Speaking of modern day wilderness defenders, Lutsen’s own Amy and Dave Freeman are off on another big adventure in an effort to raise the public’s awareness of the value of wilderness.
They are paddling and sailing 2,000 miles from Ely to Washington, D. C. where they will present a petition to the Obama administration in opposition to the proposed mining projects near the BWCA Wilderness and the Lake Superior watershed.
The Freemans will be featured speakers at the Lake Superior Wilderness Conference in Duluth on Sept. 5 and 6. The Sigurd Olson Environmental Institute at Northland College in Ashland, Wisc. sponsors the conference, which will be held at the Inn on Lake Superior in Duluth. The conference is dedicated to Sigurd Olson, who was one of Minnesota’s most prominent advocates for wilderness preservation.
You can find information and registration information on the web by searching for “wilderness conference in Duluth” or contact WTIP for full contact information.
Ted and Marcella Jensen were Silver Bay residents who came to the town when Reserve Mining built a taconite plant there in the 1950s. They were active in the community, especially in the welfare of children. They had many foster children as well as their own four children. I knew them because they camped for many weeks each summer in the Sawbill Campground, especially in the ‘60s and ‘70s. Their son, Hawk, is one of my dearest friends to this day.
Ted died a number of years ago, but Marcella just passed away a couple of weeks ago. Even though they were like second parents to me as I grew up, I have to think a moment to remember their first names. The reason is that they were called “Ma” and “Pa” Jensen by virtually everyone.

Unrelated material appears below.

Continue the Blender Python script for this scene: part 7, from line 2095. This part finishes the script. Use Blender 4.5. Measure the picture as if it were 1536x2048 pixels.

I spent many happy days at their house in Silver Bay, which was always a hub of activity for every kid in town. Ma kept a freezer full of frozen pizzas, so when you arrived at her house you were immediately fed, made to feel loved, closely questioned and carefully steered to the straight and narrow. She was one of those amazing people who accepted everyone as inherently good. In her eyes only the behavior could be bad – never the person.
Her memorial wishes were that anyone who knew her should buy themselves flowers, a good mystery novel or a puzzle in her memory. She also asked that her family gather at the Sawbill Lake Campground in a couple of weeks to share memories and honor the life of a woman who spent so many happy days here.
She was 91 years old when she died and will be missed by many, many people.